Et afin que nous louions davantage Notre-Seigneur de la providence dont il assiste son Église et celui qui y préside, c'est une chose remarquable que Vigile, après la mort de saint Silvère, quitta le Siège apostolique qu'il avait indignement usurpé; ayant été depuis canoniquement élu Pape par tout le clergé de Rome, et bien établi en ce Saint-Siège, il ne voulut pas accomplir ce qu'il avait promis à l'impératrice, ni rendre le patriarcat à Anthime, disant qu'il ne le pouvait faire en bonne conscience, ni absoudre celui que deux de ses prédécesseurs avoient déclaré hérétique, quand on lui devrait faire perdre le Pontificat et la vie. Il excommunia même Théodora, laquelle mourut peu après misérablement. Quant à l'empereur Justinien, après s'être engagé trop avant dans les affaires de l'Église, et y avoir voulu faire des défenses et des commandements, parce qu'il se laissait trop gouverner par sa femme, il tomba dans l'hérésie des monothélites, et obscurcit sa première gloire et sa renommée.
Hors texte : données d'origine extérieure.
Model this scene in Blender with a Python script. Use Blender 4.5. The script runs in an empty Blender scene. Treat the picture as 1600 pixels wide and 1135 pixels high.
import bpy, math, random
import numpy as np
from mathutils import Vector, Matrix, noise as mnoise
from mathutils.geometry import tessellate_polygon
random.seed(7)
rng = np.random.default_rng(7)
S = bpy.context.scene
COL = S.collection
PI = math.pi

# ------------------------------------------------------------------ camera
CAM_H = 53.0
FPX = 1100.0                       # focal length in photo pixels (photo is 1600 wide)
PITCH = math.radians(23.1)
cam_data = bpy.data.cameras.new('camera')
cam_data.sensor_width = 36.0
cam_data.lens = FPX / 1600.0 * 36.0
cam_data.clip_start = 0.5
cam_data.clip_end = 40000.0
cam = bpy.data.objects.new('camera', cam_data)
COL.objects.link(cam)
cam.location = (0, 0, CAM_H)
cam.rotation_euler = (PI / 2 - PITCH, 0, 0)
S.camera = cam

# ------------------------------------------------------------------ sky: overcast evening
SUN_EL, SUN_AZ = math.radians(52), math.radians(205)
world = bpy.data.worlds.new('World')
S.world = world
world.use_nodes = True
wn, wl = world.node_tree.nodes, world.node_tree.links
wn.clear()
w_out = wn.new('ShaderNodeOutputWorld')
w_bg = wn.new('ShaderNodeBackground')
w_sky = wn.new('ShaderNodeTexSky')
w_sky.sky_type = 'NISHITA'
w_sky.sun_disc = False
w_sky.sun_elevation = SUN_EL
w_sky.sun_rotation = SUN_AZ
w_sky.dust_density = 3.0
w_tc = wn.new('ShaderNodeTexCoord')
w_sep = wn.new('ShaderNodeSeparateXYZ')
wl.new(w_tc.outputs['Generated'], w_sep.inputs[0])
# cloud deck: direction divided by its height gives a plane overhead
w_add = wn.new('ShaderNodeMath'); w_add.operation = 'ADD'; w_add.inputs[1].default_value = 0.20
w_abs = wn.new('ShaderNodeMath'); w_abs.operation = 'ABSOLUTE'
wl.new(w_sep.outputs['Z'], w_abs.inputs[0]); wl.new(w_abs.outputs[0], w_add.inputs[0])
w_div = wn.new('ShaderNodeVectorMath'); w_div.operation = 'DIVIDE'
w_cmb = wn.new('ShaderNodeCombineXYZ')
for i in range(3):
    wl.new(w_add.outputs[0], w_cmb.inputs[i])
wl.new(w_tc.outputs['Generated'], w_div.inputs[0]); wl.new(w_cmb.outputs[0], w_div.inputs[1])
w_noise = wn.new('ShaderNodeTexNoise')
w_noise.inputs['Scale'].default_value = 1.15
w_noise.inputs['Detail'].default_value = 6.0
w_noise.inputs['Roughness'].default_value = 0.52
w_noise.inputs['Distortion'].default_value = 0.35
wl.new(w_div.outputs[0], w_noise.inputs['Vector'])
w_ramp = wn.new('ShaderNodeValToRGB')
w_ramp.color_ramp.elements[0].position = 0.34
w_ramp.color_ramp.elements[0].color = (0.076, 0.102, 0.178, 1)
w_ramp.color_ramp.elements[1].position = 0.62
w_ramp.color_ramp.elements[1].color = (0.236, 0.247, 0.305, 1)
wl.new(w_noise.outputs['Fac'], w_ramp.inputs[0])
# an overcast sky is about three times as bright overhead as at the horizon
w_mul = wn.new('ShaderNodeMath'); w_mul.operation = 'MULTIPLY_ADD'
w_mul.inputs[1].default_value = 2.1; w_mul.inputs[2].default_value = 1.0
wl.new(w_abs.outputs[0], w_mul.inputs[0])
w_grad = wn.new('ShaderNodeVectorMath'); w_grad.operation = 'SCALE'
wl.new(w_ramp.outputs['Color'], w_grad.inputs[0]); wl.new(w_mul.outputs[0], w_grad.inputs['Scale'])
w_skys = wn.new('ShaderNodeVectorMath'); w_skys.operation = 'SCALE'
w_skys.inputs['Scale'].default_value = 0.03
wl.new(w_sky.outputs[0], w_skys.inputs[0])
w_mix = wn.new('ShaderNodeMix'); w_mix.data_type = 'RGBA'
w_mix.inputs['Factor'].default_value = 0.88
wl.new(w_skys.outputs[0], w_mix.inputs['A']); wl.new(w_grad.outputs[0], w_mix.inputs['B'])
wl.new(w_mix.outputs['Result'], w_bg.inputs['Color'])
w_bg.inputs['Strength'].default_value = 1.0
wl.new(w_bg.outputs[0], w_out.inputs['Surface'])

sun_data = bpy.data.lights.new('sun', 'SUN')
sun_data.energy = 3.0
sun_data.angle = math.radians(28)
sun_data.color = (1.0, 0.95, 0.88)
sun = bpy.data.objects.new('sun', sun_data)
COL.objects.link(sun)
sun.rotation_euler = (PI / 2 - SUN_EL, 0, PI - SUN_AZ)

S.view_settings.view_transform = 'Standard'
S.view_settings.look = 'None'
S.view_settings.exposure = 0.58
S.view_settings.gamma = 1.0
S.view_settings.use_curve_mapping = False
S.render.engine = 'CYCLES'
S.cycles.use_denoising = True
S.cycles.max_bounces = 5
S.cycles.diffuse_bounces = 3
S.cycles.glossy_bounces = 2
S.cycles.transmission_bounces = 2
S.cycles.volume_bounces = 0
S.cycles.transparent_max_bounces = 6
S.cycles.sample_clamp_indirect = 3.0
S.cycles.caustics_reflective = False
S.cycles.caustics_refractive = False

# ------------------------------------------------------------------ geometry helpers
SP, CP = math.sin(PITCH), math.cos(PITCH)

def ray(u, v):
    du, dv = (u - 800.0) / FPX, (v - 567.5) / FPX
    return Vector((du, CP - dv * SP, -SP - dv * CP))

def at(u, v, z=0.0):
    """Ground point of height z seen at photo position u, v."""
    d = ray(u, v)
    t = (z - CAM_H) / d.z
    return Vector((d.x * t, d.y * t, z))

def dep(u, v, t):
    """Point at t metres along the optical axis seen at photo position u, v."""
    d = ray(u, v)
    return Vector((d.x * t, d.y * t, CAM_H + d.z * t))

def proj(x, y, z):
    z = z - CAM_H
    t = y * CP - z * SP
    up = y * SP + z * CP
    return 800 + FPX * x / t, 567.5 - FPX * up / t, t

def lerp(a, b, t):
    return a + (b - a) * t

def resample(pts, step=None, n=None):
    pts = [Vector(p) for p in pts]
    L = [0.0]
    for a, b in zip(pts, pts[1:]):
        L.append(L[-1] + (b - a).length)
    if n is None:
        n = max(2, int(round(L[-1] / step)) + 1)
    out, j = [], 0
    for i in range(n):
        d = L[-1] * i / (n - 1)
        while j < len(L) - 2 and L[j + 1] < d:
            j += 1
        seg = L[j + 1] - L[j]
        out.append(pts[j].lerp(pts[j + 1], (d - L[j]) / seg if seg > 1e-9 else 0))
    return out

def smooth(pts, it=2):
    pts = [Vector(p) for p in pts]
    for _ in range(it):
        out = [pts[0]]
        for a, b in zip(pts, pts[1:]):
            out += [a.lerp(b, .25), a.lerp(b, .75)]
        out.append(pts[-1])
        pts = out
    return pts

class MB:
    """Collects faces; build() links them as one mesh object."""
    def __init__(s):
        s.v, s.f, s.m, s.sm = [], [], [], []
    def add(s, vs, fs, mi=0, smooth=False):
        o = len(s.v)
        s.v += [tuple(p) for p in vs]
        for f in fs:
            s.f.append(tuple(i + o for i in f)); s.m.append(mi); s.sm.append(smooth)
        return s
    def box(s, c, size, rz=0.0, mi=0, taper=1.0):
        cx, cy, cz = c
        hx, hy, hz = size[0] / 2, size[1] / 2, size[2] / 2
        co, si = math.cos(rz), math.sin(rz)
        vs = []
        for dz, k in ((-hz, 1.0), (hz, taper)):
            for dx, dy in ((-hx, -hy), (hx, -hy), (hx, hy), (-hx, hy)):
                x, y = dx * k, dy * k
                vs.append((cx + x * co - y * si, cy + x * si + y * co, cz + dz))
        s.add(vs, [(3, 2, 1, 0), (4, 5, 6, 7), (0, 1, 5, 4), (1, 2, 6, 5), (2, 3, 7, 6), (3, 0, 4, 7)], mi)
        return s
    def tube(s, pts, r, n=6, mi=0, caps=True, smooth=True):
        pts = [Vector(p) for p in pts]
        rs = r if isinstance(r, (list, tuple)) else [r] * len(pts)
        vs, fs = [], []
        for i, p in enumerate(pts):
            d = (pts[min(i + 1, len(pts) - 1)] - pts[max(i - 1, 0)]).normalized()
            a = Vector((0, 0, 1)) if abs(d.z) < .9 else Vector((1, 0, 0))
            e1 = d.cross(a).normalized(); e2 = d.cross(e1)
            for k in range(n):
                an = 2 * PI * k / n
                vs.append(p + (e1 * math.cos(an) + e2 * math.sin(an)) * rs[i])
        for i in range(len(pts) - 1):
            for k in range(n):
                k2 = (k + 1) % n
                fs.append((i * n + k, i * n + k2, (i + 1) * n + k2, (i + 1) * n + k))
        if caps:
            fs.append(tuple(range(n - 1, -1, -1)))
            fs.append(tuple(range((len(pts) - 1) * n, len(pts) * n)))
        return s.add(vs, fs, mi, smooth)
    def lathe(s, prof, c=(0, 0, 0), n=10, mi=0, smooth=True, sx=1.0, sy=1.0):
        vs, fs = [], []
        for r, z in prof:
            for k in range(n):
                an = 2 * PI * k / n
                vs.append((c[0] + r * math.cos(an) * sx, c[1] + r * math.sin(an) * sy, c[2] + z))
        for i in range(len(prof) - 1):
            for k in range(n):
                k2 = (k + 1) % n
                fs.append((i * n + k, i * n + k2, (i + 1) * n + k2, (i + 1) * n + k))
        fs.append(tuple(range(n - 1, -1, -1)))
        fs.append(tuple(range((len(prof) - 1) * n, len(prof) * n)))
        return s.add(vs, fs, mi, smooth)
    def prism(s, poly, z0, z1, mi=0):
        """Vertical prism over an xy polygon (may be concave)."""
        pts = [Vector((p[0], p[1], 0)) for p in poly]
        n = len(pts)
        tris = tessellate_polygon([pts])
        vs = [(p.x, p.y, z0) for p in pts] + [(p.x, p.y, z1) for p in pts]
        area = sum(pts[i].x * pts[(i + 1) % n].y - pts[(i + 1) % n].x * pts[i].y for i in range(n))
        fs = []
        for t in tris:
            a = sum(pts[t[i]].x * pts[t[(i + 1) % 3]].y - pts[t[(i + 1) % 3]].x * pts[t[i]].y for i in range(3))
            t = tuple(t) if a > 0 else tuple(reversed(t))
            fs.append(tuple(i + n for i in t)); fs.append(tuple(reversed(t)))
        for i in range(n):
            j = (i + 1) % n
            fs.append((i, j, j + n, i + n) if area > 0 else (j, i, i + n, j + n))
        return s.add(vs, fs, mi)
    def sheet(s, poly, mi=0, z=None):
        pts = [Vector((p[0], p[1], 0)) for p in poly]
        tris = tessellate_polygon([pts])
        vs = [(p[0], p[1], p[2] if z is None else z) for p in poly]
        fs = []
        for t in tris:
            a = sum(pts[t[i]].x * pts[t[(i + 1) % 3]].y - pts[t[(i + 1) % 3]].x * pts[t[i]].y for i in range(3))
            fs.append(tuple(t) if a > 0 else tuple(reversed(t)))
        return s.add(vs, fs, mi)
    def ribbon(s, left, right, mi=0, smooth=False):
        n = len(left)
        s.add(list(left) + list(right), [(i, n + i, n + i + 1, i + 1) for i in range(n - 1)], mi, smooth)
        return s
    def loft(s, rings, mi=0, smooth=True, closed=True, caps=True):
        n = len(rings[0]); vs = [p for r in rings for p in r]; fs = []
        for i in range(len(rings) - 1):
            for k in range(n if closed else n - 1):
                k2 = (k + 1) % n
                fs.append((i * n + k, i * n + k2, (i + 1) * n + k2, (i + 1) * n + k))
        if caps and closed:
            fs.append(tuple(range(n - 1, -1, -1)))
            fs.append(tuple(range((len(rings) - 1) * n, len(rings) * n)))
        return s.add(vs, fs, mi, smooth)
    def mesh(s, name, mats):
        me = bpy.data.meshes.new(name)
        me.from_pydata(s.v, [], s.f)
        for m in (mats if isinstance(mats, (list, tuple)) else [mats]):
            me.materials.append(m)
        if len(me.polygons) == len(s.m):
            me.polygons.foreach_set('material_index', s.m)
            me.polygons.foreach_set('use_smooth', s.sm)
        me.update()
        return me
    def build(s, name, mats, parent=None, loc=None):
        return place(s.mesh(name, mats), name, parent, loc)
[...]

Saint Silvère fut Pape dix-sept mois, comme disent le Bréviaire romain et quelques auteurs en comptant peut-être le temps de son Pontificat jusqu'à ce qu'il fut dépouillé de sa dignité ; mais si l'on compte jusqu'à sa mort, il semble, par une autre épitre que le même Silvère écrivit à Vigile, qu'on peut conjecturer qu'il vécut au moins trois ans, ainsi que le remarque le cardinal Baronius. Il tint une fois les Ordres, qu'il donna à quatorze prêtres, et consacra dix-neuf évêques. L'Église célèbre sa fête le jour de sa mort, qui fut le vingtième jour de juin, l'an de Notre-Seigneur 538 ou 540.